When dereferencing an URL which sends XML content containing XML PIs,
it's this source document which sets the browsing context.  Its media
type is the authoritative metadata as per:

http://www.w3.org/2001/tag/doc/mime-respect

"
For Web architecture, a design choice has been made that metadata
received in an encapsulating container MUST be considered authoritative
and used in preference to metadata found by inspection of the data,
declared by embedded metadata, or provided by external reference.
"

> 
> whether the browser renders this as html or xhtml or plain text is a
> function of what is generated by the stylesheet (and its specified
> output type).
> 

The output type specified in an XSLT document is irrelevant in
browsers.  If it were obeyed, this would be mime-disrespect, because
the authoritative Content-Type is overridden by external reference.
The difference between client-side and server-side XSLT is the output
processor stage.  A server-side transformation is A + B = C, but on the
client the transformation is A' + B = A because output processors in
browsers manipulate the loaded DOM directly.

In browsers, the media type of the XSLT output is always the media type
of the document that calls the XSLT.  That authoritative metadata is
what sets the browsing context, before and after transformation.
Unless someone knows of a browser that supports <xsl:output/> ?  You
aren't loading a new browsing context, with its own URL and DOM, you're
merely altering the DOM the browsing context built when the URL was
dereferenced, before the XML PI was processed.

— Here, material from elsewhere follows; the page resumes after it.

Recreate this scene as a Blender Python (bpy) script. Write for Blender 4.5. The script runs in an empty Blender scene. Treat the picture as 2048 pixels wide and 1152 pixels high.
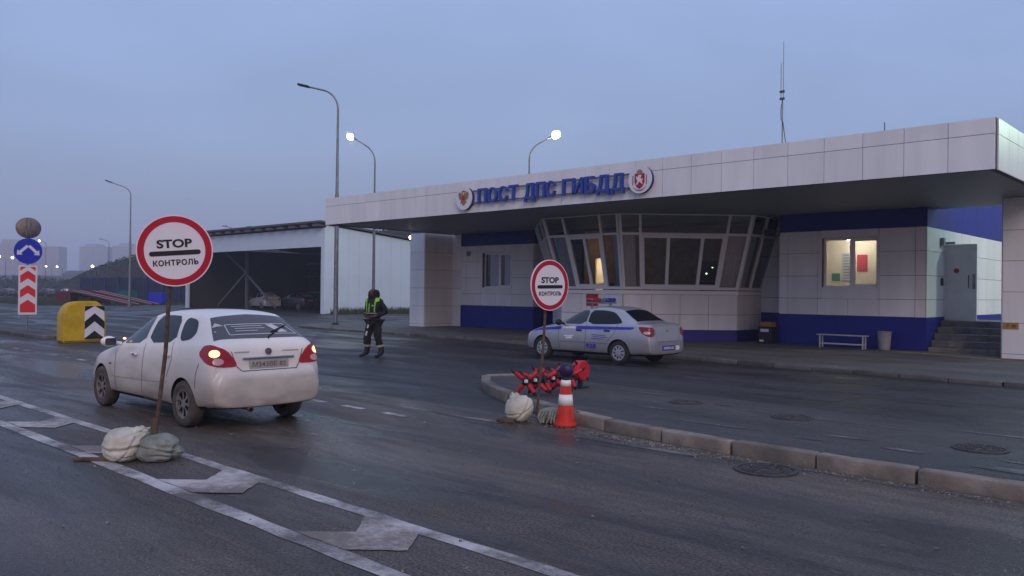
import bpy, bmesh, math, random
import numpy as np
from mathutils import Vector, Matrix, noise
from mathutils.bvhtree import BVHTree
random.seed(7)
PI = math.pi
scene = bpy.context.scene
COL = scene.collection

# ------------------------------------------------------------------ camera, sky, sun, exposure
CAM_H = 1.75
a, pitch, roll = math.radians(46.8), math.radians(.28), math.radians(.62)
F0 = Vector((-math.cos(a), math.sin(a), 0)); R0 = Vector((math.sin(a), math.cos(a), 0)); Z0 = Vector((0, 0, 1))
Fw = math.cos(pitch) * F0 + math.sin(pitch) * Z0
U0 = -math.sin(pitch) * F0 + math.cos(pitch) * Z0
Rt = math.cos(roll) * R0 + math.sin(roll) * U0
Up = -math.sin(roll) * R0 + math.cos(roll) * U0
cam_data = bpy.data.cameras.new('camera')
cam = bpy.data.objects.new('camera', cam_data); COL.objects.link(cam)
cam.matrix_world = Matrix(((Rt.x, Up.x, -Fw.x, 0), (Rt.y, Up.y, -Fw.y, 0), (Rt.z, Up.z, -Fw.z, CAM_H), (0, 0, 0, 1)))
cam_data.sensor_width = 36; cam_data.lens = 36 * 1640 / 2048
cam_data.clip_start = .1; cam_data.clip_end = 5000
scene.camera = cam

SUN_EL, SUN_AZ = math.radians(32), math.atan2(-.62, .78)     # faint afterglow behind the camera
world = bpy.data.worlds.new('World'); scene.world = world; world.use_nodes = True
nt = world.node_tree; nt.nodes.clear()
out = nt.nodes.new('ShaderNodeOutputWorld')
sky = nt.nodes.new('ShaderNodeTexSky'); sky.sky_type = 'NISHITA'; sky.sun_disc = False
sky.sun_elevation = math.radians(2); sky.sun_rotation = PI / 2 - SUN_AZ
bg1 = nt.nodes.new('ShaderNodeBackground'); bg1.inputs[1].default_value = .05
nt.links.new(sky.outputs[0], bg1.inputs[0])
tc = nt.nodes.new('ShaderNodeTexCoord'); sep = nt.nodes.new('ShaderNodeSeparateXYZ')
nt.links.new(tc.outputs['Generated'], sep.inputs[0])
ramp = nt.nodes.new('ShaderNodeValToRGB')
el = ramp.color_ramp.elements
el[0].position = 0.0; el[0].color = (.125, .175, .330, 1)
el[1].position = 1.0; el[1].color = (.34, .43, .70, 1)
e = ramp.color_ramp.elements.new(.16); e.color = (.185, .258, .475, 1)
e = ramp.color_ramp.elements.new(.34); e.color = (.245, .335, .59, 1)
nt.links.new(sep.outputs[2], ramp.inputs[0])
nz = nt.nodes.new('ShaderNodeTexNoise'); nz.inputs['Scale'].default_value = 2.2; nz.inputs['Detail'].default_value = 3
mps = nt.nodes.new('ShaderNodeMapping'); mps.inputs['Scale'].default_value = (1, 1, 3.2); nt.links.new(tc.outputs['Generated'], mps.inputs[0]); nz.inputs['Distortion'].default_value = .5
nt.links.new(mps.outputs[0], nz.inputs['Vector'])
mr = nt.nodes.new('ShaderNodeMapRange'); mr.inputs['From Min'].default_value = .3; mr.inputs['From Max'].default_value = .7; mr.inputs['To Min'].default_value = .92; mr.inputs['To Max'].default_value = 1.09
nt.links.new(nz.outputs[0], mr.inputs[0])
mx = nt.nodes.new('ShaderNodeVectorMath'); mx.operation = 'SCALE'
nt.links.new(ramp.outputs[0], mx.inputs[0]); nt.links.new(mr.outputs[0], mx.inputs['Scale'])
bg2 = nt.nodes.new('ShaderNodeBackground'); bg2.inputs[1].default_value = 1.06
nt.links.new(mx.outputs[0], bg2.inputs[0])
add = nt.nodes.new('ShaderNodeAddShader')
nt.links.new(bg1.outputs[0], add.inputs[0]); nt.links.new(bg2.outputs[0], add.inputs[1]); nt.links.new(add.outputs[0], out.inputs[0])

sd = bpy.data.lights.new('sun', 'SUN'); sd.energy = 1.0; sd.angle = math.radians(30); sd.color = (1, .75, .64)
so = bpy.data.objects.new('sun', sd); COL.objects.link(so)
sdir = Vector((math.cos(SUN_AZ) * math.cos(SUN_EL), math.sin(SUN_AZ) * math.cos(SUN_EL), math.sin(SUN_EL)))
so.rotation_euler = sdir.to_track_quat('Z', 'Y').to_euler()

vs = scene.view_settings
vs.view_transform = 'Standard'; vs.look = 'None'; vs.exposure = .15; vs.gamma = 1; vs.use_curve_mapping = False
scene.cycles.max_bounces = 6; scene.cycles.use_denoising = True
scene.cycles.volume_bounces = 1; scene.cycles.sample_clamp_indirect = 4

# ------------------------------------------------------------------ materials
def mat(name, col, rough=.6, metal=0, var=0, scale=3, bump=0, bscale=60, emit=None, estr=0, spec=.32, coat=0,
        col2=None, island=0, dirt=None, rvar=0, stretch=None):
    m = bpy.data.materials.new(name); m.use_nodes = True
    t = m.node_tree; b = t.nodes['Principled BSDF']
    b.inputs['Roughness'].default_value = rough; b.inputs['Metallic'].default_value = metal
    b.inputs['Specular IOR Level'].default_value = spec; b.inputs['Coat Weight'].default_value = coat
    b.inputs['Coat Roughness'].default_value = .08
    tc = t.nodes.new('ShaderNodeTexCoord'); vec = tc.outputs['Object']
    if stretch:
        mp = t.nodes.new('ShaderNodeMapping'); mp.inputs['Scale'].default_value = stretch
        t.links.new(vec, mp.inputs[0]); vec = mp.outputs[0]
    c = None
    rgb = t.nodes.new('ShaderNodeRGB'); rgb.outputs[0].default_value = (*col, 1); c = rgb.outputs[0]
    if var or col2:
        n = t.nodes.new('ShaderNodeTexNoise'); n.inputs['Scale'].default_value = scale; n.inputs['Detail'].default_value = 7
        n.inputs['Roughness'].default_value = .62
        t.links.new(vec, n.inputs['Vector'])
        rp = t.nodes.new('ShaderNodeValToRGB'); t.links.new(n.outputs[0], rp.inputs[0])
        lo = tuple(x * (1 - var) for x in col); hi = tuple(min(1, x * (1 + var)) for x in col)
        if col2: lo, hi = col, col2
        rp.color_ramp.elements[0].position = .36; rp.color_ramp.elements[0].color = (*lo, 1)
        rp.color_ramp.elements[1].position = .66; rp.color_ramp.elements[1].color = (*hi, 1)
        c = rp.outputs[0]
        if rvar:
            r2 = t.nodes.new('ShaderNodeMapRange'); r2.inputs['From Min'].default_value = .35; r2.inputs['From Max'].default_value = .65
            r2.inputs['To Min'].default_value = max(.03, rough - rvar); r2.inputs['To Max'].default_value = min(1, rough + rvar)
            t.links.new(n.outputs[0], r2.inputs[0]); t.links.new(r2.outputs[0], b.inputs['Roughness'])
    if island:
        g = t.nodes.new('ShaderNodeNewGeometry'); r = t.nodes.new('ShaderNodeMapRange')
        r.inputs['To Min'].default_value = 1 - island; r.inputs['To Max'].default_value = 1 + island * .4
        t.links.new(g.outputs['Random Per Island'], r.inputs[0])
        s = t.nodes.new('ShaderNodeVectorMath'); s.operation = 'SCALE'
        t.links.new(c, s.inputs[0]); t.links.new(r.outputs[0], s.inputs['Scale']); c = s.outputs[0]
    if dirt:      # (colour, z_low, z_high, amount): road dirt thrown up on the low parts
        dc, z0, z1, am = dirt
        sp = t.nodes.new('ShaderNodeSeparateXYZ'); t.links.new(tc.outputs['Object'], sp.inputs[0])
        n2 = t.nodes.new('ShaderNodeTexNoise'); n2.inputs['Scale'].default_value = 3; n2.inputs['Detail'].default_value = 8
        mpd = t.nodes.new('ShaderNodeMapping'); mpd.inputs['Scale'].default_value = (.5, 1, 1.8); t.links.new(tc.outputs['Object'], mpd.inputs[0]); t.links.new(mpd.outputs[0], n2.inputs['Vector'])
        r = t.nodes.new('ShaderNodeMapRange'); r.inputs['From Min'].default_value = z1; r.inputs['From Max'].default_value = z0
        r.inputs['To Min'].default_value = 0; r.inputs['To Max'].default_value = am
        t.links.new(sp.outputs[2], r.inputs[0])
        mu = t.nodes.new('ShaderNodeMath'); mu.operation = 'MULTIPLY'; t.links.new(r.outputs[0], mu.inputs[0])
        r3 = t.nodes.new('ShaderNodeMapRange'); r3.inputs['From Min'].default_value = .3; r3.inputs['From Max'].default_value = .65
        r3.inputs['To Min'].default_value = .62; r3.inputs['To Max'].default_value = 1
        t.links.new(n2.outputs[0], r3.inputs[0]); t.links.new(r3.outputs[0], mu.inputs[1])
        mix = t.nodes.new('ShaderNodeMix'); mix.data_type = 'RGBA'
        t.links.new(mu.outputs[0], mix.inputs[0]); t.links.new(c, mix.inputs[6]); mix.inputs[7].default_value = (*dc, 1)
        c = mix.outputs[2]
    t.links.new(c, b.inputs['Base Color'])
    if bump:
        n = t.nodes.new('ShaderNodeTexNoise'); n.inputs['Scale'].default_value = bscale; n.inputs['Detail'].default_value = 4
        t.links.new(vec, n.inputs['Vector'])
        bp = t.nodes.new('ShaderNodeBump'); bp.inputs['Strength'].default_value = bump; bp.inputs['Distance'].default_value = .02
        t.links.new(n.outputs[0], bp.inputs['Height']); t.links.new(bp.outputs[0], b.inputs['Normal'])
    if emit:
        b.inputs['Emission Color'].default_value = (*emit, 1); b.inputs['Emission Strength'].default_value = estr
    return m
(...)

Using Opera with a clear cache, look at the NAG site and you'll see a
"flash of unstyled content" upon entry, because the browser renders the
source document as it's compiling the XSLT.  Following a link loads the
next page without the flash, now that the compiled XSLT is cached the
browser can stream the incoming XML document through it as soon as the
browser encounters the XSLT PI.  Following a link can change the
browsing context, an XSLT transformation can't -- you aren't creating an
ouput document, giving it an URL and redirecting there, even in a
virtual sense.

>
> The mime type of that document should reflect the document not the
> result of some referenced transformation. (It's currently served as
> text/xml, probably now application/xml would be recommended but it's a
> very old document)
> 

The media type is set by the Content-Type header of the document
calling the transformation.  GRDDL links to an XSLT transformation, but
not for in-browser processing.  The GRDDL transformation occurs out-of-
browser, because it requires support for <xsl:output/> to properly
set the RDF media type.

>
> But with XSLT the source DOM is never rendered,
> XSLT never edits in place; it generates a completely new document and
> it is this new (x)html document that is rendered by the browser.
> 

The source-document DOM is always there.  You only think you're
creating a new document when you match='/' and overwrite the source
document entirely.  The true behavior of browser-resident XSLT is the
manipulation of the DOM the browser built from the source document.  If
the browser were creating a new DOM then the back button would take you
back to the source document, and return you to the output document
after re-running the transformation.